### [EXERCISE]
Find "Write the bpy" in the data below; transcribe the line it appears on and each line after it, exactly, to the end, and nothing else.

Scenes as source code
********
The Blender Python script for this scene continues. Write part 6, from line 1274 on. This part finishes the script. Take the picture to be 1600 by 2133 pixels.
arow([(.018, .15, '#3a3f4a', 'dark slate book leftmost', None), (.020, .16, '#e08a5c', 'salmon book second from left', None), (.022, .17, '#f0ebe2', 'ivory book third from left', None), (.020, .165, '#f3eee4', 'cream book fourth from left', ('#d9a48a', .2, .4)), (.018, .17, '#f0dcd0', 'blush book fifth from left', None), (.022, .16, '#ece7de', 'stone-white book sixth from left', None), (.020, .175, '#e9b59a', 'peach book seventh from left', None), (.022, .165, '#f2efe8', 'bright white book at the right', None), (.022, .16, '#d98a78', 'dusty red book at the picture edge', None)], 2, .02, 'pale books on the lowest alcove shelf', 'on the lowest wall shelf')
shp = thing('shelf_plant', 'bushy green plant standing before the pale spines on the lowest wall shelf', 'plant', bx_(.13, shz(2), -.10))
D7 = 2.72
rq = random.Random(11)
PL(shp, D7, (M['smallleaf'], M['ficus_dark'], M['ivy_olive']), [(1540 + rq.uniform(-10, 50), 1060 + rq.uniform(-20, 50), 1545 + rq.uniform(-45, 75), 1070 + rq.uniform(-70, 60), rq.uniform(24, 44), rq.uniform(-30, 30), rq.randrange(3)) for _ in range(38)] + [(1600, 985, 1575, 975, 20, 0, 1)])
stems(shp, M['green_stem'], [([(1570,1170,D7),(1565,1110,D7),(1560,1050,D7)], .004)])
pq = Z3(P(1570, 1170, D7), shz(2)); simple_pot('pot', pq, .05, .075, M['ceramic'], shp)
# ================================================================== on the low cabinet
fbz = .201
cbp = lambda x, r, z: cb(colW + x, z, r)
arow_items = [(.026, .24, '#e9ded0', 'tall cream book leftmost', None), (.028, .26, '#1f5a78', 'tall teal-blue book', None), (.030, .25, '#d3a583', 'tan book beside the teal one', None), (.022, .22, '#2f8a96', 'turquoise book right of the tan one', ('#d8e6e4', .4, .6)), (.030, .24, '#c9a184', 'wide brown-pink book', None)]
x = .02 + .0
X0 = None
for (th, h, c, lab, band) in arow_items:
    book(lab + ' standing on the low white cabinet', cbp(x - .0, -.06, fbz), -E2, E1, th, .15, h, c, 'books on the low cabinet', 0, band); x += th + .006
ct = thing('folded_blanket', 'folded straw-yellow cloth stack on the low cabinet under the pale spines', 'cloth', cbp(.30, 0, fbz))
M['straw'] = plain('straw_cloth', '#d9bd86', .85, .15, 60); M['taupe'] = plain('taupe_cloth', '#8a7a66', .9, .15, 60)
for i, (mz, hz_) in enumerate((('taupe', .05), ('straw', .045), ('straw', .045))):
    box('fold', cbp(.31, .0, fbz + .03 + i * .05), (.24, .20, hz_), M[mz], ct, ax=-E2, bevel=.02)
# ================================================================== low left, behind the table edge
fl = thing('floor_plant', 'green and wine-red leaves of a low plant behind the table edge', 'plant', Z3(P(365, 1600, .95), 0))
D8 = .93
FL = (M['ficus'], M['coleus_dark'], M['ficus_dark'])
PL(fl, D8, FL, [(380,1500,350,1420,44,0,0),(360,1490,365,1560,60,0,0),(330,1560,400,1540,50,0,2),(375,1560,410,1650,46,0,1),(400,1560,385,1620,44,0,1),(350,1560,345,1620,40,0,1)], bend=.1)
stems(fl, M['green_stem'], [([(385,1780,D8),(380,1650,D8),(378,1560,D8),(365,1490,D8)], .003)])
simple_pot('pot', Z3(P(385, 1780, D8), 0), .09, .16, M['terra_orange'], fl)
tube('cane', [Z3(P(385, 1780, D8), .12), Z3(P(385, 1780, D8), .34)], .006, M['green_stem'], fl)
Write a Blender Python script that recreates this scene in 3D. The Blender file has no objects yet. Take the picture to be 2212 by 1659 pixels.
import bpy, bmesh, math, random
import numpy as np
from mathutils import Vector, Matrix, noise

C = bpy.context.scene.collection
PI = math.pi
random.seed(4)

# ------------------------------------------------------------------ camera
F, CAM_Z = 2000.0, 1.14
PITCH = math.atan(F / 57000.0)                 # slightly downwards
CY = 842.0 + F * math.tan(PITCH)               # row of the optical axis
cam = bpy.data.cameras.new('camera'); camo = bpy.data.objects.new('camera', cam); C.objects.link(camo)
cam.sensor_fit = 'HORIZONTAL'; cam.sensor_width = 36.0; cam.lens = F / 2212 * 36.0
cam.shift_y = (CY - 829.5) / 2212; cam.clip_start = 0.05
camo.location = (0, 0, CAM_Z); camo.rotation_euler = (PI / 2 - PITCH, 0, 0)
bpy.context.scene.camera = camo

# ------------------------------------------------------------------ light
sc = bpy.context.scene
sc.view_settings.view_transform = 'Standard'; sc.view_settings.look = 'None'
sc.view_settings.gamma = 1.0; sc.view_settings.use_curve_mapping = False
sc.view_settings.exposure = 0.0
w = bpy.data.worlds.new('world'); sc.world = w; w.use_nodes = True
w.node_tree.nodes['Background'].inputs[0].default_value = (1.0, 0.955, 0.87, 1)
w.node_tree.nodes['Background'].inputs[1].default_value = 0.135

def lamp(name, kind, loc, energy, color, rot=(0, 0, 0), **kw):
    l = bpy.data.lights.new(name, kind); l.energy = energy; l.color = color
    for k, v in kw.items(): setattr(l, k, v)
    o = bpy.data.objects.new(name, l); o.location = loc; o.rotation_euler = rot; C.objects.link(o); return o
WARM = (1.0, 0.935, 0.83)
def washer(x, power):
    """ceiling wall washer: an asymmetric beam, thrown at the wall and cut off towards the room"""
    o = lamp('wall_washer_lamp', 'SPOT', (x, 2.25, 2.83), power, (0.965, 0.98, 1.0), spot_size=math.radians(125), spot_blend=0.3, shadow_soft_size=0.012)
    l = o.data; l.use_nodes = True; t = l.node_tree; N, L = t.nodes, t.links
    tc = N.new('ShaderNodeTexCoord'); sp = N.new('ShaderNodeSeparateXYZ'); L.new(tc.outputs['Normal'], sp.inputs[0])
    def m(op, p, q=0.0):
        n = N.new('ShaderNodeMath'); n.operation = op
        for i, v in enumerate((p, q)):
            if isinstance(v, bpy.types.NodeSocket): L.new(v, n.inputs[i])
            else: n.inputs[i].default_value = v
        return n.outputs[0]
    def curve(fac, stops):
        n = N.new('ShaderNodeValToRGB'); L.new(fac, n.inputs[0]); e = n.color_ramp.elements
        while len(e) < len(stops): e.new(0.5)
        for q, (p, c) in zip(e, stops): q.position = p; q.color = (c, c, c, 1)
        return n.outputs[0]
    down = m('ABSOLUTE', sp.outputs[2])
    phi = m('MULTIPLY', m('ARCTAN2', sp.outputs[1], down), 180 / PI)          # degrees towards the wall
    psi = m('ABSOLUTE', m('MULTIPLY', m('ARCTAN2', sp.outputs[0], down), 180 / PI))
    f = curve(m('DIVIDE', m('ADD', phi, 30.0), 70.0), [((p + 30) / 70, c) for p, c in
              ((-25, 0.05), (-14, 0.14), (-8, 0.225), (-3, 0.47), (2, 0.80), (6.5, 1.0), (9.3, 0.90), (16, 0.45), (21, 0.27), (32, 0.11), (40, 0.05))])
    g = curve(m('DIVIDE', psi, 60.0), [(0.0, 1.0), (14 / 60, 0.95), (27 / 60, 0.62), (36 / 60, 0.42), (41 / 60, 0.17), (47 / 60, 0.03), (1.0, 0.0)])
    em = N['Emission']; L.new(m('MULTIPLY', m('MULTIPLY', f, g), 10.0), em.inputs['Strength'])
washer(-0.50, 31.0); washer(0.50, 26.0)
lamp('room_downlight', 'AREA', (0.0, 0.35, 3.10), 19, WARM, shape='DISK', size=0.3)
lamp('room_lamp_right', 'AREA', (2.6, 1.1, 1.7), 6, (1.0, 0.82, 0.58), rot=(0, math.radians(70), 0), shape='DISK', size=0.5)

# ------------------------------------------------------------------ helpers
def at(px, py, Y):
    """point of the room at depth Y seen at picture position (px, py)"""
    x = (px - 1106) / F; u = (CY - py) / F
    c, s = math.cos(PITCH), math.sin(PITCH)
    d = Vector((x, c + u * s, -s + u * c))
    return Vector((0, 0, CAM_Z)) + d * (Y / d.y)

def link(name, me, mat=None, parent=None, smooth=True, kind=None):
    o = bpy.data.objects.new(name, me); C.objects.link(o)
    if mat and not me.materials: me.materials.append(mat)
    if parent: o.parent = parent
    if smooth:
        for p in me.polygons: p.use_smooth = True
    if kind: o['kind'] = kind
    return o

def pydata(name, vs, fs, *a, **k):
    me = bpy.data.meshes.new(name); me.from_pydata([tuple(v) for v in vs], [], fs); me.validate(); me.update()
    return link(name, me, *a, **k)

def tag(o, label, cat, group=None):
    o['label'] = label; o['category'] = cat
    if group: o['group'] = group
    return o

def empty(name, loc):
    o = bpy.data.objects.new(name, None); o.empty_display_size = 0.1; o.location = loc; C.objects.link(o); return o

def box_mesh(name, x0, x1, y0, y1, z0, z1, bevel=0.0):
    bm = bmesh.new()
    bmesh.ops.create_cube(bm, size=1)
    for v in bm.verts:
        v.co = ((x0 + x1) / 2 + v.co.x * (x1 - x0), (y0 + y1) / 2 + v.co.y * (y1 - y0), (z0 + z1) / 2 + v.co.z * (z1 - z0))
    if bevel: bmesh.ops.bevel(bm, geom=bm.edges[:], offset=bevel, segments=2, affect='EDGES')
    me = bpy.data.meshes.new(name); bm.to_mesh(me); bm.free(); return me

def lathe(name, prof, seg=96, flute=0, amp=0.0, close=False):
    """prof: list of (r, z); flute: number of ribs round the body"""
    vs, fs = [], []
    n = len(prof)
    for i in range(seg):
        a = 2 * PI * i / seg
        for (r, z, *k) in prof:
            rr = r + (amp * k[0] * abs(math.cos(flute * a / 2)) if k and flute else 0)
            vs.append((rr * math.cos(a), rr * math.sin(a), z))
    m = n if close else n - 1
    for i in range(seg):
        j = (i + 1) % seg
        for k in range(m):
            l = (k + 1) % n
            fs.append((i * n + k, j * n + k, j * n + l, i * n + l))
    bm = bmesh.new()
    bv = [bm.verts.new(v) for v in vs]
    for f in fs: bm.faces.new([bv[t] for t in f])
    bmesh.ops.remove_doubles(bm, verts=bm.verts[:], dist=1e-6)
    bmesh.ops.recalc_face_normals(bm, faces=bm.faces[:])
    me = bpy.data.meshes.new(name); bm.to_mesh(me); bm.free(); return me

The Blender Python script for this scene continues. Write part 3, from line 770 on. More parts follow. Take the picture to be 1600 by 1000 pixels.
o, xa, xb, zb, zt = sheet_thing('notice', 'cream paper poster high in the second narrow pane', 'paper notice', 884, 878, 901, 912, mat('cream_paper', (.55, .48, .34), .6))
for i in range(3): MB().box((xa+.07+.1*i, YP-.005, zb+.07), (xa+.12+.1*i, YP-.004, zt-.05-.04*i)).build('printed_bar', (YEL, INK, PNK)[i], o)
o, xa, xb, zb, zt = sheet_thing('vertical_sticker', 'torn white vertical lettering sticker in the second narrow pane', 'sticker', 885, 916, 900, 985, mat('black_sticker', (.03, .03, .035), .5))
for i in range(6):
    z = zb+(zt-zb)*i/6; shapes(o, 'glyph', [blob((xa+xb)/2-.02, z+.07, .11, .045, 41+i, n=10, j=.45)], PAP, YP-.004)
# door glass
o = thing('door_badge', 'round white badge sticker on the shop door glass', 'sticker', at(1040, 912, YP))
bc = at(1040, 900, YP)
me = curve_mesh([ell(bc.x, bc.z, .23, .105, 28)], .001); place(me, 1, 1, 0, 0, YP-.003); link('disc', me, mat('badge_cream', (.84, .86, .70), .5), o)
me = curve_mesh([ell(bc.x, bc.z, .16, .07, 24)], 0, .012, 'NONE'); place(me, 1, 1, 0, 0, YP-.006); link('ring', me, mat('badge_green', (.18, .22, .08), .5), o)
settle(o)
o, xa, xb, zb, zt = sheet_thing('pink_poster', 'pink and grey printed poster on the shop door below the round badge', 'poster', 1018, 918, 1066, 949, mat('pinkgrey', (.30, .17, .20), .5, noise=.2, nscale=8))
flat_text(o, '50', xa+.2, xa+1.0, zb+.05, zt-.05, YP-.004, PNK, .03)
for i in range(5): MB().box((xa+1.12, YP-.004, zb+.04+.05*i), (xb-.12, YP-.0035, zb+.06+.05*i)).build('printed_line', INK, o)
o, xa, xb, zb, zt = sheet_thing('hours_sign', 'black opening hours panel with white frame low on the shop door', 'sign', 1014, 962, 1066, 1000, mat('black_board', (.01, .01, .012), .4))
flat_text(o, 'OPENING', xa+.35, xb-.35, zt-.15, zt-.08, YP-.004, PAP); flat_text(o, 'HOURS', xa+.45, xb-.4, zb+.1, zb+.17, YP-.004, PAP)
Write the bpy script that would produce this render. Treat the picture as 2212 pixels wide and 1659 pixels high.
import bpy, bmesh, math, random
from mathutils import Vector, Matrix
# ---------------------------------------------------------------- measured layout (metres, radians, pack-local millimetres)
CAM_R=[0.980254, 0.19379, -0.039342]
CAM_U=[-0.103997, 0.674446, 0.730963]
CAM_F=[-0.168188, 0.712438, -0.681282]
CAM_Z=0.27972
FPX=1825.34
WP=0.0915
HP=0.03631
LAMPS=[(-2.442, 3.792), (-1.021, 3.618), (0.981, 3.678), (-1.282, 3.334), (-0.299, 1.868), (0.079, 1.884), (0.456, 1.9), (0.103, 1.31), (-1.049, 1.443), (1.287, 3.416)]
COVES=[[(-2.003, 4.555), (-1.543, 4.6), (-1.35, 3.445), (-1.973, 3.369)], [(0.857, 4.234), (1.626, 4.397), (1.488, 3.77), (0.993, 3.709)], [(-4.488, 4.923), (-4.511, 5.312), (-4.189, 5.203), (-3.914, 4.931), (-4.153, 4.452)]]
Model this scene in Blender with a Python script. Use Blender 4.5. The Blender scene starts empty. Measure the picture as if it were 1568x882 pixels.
********
### [TASK OUTPUT]
Write the bpy script that would produce this render. Treat the picture as 2212 pixels wide and 1659 pixels high.
import bpy, bmesh, math, random
from mathutils import Vector, Matrix
# ---------------------------------------------------------------- measured layout (metres, radians, pack-local millimetres)
CAM_R=[0.980254, 0.19379, -0.039342]
CAM_U=[-0.103997, 0.674446, 0.730963]
CAM_F=[-0.168188, 0.712438, -0.681282]
CAM_Z=0.27972
FPX=1825.34
WP=0.0915
HP=0.03631
LAMPS=[(-2.442, 3.792), (-1.021, 3.618), (0.981, 3.678), (-1.282, 3.334), (-0.299, 1.868), (0.079, 1.884), (0.456, 1.9), (0.103, 1.31), (-1.049, 1.443), (1.287, 3.416)]
COVES=[[(-2.003, 4.555), (-1.543, 4.6), (-1.35, 3.445), (-1.973, 3.369)], [(0.857, 4.234), (1.626, 4.397), (1.488, 3.77), (0.993, 3.709)], [(-4.488, 4.923), (-4.511, 5.312), (-4.189, 5.203), (-3.914, 4.931), (-4.153, 4.452)]]
Model this scene in Blender with a Python script. Use Blender 4.5. The Blender scene starts empty. Measure the picture as if it were 1568x882 pixels.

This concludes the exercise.